In the Wake of the Jomon:
Stone Age Mariners and a Voyage Across the Pacific

Published by International Marine/McGraw Hill

In 1999 and 2000, adventurer Jon Turk and partners sailed a small trimaran and paddled a sea kayak from Japan to Alaska. Paddler Magazine called this voyage: One of the 10 All-Time Greatest Sea Kayak Expeditions. In the Wake of the Jomon tells the story of the modern expedition and looks backward  at Stone Age mariners who paddled these waters over 10,000 years ago. The book asks, “Why did people with primitive stone tools leave their homes in the lush temperate bamboo forests, with salmon in the rivers and deer in the forests to paddle into the frozen Arctic during the Ice Age? Jon argues that to understand our ancestors, we must appreciate their spirituality as well as their pragmatism.  In the Wake of the Jomon combines a modern adventure with an anthropological quest into Stone Age migration, skeletal remains, archaeological mysteries, and the eternal urge to explore.
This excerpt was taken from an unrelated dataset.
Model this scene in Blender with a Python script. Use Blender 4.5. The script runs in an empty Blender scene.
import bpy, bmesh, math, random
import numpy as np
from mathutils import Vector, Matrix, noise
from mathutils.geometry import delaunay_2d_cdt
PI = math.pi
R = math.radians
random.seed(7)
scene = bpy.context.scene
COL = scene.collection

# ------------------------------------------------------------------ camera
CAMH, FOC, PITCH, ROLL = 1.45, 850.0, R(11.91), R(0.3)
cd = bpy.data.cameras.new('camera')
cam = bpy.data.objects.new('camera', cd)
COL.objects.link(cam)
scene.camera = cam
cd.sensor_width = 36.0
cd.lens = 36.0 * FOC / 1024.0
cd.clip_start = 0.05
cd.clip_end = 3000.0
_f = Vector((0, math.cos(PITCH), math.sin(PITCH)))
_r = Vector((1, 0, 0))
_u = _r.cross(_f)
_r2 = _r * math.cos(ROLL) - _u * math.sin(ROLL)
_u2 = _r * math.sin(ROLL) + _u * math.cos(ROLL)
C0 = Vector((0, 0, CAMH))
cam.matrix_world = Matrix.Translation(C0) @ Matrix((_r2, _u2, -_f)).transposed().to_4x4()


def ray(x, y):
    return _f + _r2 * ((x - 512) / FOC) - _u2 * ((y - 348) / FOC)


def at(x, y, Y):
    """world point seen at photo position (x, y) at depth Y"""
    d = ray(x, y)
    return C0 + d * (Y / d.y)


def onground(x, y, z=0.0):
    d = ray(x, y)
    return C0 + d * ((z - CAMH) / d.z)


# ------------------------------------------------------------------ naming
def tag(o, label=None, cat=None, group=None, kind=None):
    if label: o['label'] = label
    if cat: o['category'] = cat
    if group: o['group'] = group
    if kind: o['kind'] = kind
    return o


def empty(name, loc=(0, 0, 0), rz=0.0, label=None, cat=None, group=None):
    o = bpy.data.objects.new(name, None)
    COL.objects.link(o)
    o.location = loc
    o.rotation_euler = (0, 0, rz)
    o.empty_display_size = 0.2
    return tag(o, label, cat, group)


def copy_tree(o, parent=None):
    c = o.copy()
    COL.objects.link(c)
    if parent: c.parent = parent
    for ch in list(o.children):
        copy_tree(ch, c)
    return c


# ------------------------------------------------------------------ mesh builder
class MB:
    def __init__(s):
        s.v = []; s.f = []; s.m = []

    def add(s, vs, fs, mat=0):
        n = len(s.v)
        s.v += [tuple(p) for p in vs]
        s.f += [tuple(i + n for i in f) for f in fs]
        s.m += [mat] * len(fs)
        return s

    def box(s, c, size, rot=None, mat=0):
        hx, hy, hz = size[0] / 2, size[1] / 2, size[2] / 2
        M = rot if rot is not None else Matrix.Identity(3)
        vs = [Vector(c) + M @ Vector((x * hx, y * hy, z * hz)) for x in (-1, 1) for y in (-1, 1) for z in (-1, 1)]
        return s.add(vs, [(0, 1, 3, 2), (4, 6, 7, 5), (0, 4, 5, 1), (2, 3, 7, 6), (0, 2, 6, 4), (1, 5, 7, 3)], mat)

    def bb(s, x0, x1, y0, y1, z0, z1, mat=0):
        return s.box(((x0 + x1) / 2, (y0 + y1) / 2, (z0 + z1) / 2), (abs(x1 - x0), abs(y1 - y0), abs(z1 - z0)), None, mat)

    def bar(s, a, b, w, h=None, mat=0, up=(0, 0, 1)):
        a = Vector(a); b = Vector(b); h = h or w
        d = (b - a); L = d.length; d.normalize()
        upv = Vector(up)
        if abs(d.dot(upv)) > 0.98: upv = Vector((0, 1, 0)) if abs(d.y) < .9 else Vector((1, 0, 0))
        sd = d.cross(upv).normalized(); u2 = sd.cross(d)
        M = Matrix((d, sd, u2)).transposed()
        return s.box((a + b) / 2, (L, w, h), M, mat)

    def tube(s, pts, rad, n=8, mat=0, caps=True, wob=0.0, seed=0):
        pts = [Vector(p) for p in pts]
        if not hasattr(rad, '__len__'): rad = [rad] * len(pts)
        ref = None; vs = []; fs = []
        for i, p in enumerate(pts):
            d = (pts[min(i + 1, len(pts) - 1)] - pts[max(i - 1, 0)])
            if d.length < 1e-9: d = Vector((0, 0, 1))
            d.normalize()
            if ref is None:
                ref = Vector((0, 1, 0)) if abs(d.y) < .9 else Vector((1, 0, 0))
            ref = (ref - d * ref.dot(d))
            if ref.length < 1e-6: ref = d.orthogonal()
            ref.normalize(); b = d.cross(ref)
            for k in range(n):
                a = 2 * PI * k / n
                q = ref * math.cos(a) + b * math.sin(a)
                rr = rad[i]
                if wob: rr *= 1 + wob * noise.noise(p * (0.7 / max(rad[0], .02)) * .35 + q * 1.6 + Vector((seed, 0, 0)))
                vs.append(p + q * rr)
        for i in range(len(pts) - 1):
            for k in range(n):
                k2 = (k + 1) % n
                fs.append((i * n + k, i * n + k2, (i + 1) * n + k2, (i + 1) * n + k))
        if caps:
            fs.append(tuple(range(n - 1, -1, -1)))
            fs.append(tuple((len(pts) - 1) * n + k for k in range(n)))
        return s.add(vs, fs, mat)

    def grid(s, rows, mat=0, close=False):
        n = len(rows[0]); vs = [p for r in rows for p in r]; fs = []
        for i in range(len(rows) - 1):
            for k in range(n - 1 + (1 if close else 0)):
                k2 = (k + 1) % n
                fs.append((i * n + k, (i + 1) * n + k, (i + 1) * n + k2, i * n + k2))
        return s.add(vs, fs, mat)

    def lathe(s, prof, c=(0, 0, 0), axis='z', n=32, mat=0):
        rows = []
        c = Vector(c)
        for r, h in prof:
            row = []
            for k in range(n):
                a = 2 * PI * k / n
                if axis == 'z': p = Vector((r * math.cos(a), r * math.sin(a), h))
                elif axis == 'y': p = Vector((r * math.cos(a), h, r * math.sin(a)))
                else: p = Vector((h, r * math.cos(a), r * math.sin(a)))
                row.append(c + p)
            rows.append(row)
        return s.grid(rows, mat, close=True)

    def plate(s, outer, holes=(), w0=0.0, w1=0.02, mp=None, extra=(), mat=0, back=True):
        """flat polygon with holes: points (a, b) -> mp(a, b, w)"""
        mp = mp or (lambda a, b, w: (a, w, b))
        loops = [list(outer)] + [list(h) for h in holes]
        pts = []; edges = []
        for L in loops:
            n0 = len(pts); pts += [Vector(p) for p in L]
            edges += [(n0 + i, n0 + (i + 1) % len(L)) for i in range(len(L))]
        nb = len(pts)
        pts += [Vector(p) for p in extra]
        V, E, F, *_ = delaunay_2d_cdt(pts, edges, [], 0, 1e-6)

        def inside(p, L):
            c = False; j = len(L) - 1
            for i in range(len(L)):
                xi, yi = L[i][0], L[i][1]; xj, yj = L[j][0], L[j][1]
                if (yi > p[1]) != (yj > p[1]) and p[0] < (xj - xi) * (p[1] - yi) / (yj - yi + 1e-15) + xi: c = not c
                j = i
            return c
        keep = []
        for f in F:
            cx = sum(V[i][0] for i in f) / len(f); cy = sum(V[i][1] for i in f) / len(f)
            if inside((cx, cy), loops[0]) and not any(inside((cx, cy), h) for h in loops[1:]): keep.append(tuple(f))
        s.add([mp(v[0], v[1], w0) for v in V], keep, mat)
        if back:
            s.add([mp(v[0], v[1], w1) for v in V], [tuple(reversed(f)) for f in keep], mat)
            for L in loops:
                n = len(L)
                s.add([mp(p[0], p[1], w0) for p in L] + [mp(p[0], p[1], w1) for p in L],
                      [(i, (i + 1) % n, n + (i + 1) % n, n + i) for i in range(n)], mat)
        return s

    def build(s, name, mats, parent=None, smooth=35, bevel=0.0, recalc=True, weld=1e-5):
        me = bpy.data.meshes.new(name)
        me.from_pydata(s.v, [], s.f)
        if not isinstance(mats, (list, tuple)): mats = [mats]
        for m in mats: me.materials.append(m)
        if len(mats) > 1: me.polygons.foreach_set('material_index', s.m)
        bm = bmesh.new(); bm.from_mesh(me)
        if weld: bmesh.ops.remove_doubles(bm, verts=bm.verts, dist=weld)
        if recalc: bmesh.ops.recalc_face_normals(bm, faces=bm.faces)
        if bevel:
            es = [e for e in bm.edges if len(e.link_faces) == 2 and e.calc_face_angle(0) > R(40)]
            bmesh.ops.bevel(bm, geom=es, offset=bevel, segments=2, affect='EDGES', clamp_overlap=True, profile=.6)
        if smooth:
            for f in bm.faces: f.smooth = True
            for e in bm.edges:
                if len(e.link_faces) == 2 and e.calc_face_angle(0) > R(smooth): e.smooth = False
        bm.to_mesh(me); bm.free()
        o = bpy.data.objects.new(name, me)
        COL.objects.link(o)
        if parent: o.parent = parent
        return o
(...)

The central theme, and even the title of the book, are based on the premise that Jomon migrants were among the first human settlers to the Western Hemisphere.  Well..... Since the book was published, anthropological studies have gone back and forth, supporting my claim, refuting it, and now returning to some level of support.  That's science.  Does this dialogue make In the Wake of the Jomon obsolete and irrelevant?  I think not.  If you read the book to explore the question, "How did people cross harsh lands to enter into the unknown, and Why?" rather than "Who crossed harsh lands?" the message remains valid and timeless.


Professional Praise

Bureaucrats, faithful companions, grizzlies, ice, and unforgiving northern seas: In the Wake of the Jomon has them all. Turk sailing and paddling trip from Japan to Alaska is a modern-day Kon-Tiki expedition that paints a fascinating portrait of life along Siberian shores. Anyone interested in prehistoric voyages should read this tale of extremely tough adventure in icy waters.
— Brian Fagan, Professor emeritus at UCSB and author of numerous popular anthropology books
Jon Turk is one of today’s boldest, most inquisitive, and most articulate adventurers. His journey by small boat across the North Pacific in the wake of ancient Jomon hunters will make you rethink how humans first populated the Americas and give an understanding of what compelled them – and him – to strike off on so audacious a quest.
— Peter Stark, Author and Correspondent for OUTSIDE MAGAZINE

First Paragraph

"My kayak slid gently off a wave and settled into an eerie calm, sheltered by mesmerizing gray-green walls of water.  A part of me relaxed, even though I knew that this moment of peace was ephemeral.  To windward, the next wave reared higher and steeper than its neighbors.  The wave loomed, then overreached itself and hung above my head.  An instant later, cascading droplets leaped over the precipice and exploded into a growing line of white."


Stone Age Mariners

The Anthropology

"For the past several years, I had been obsessed with two questions: How had Stone Age mariners crossed this northern ocean, and why? The quest had consumed me, but the answers had proved elusive—as I had always known they would—flickering over the next wave top and whispering behind the next headland but always receding, just beyond reach. At night, asleep in ancient campsites, I chased phantoms through dreams, struggling to interpret signs and images. The answers I sought were out there, hidden in the shadows beyond ocean swell or firelight, if only I could see them."


On the open ocean.

On the open ocean.

The Adventure

"A wave reared above me, and I let out the sheet and surfed down its face. I’ve surfed deep-water waves before, but this wave was steeper and faster than anything I had ever experienced. The foam formed behind me and cascaded closer. The boat accelerated, and I cranked the rudder hard to hit the trough obliquely. Despite my efforts, the bow dug in and stalled just as breaking foam slammed into my stern. The boat balanced on its nose, and I lurched forward until I was standing on the rudder pedals. From this perspective, the gray ocean beneath looked dark and shiny; then it churned white. For a harrowing moment, I thought that the WindRider would cartwheel—but it flopped back down, right side up."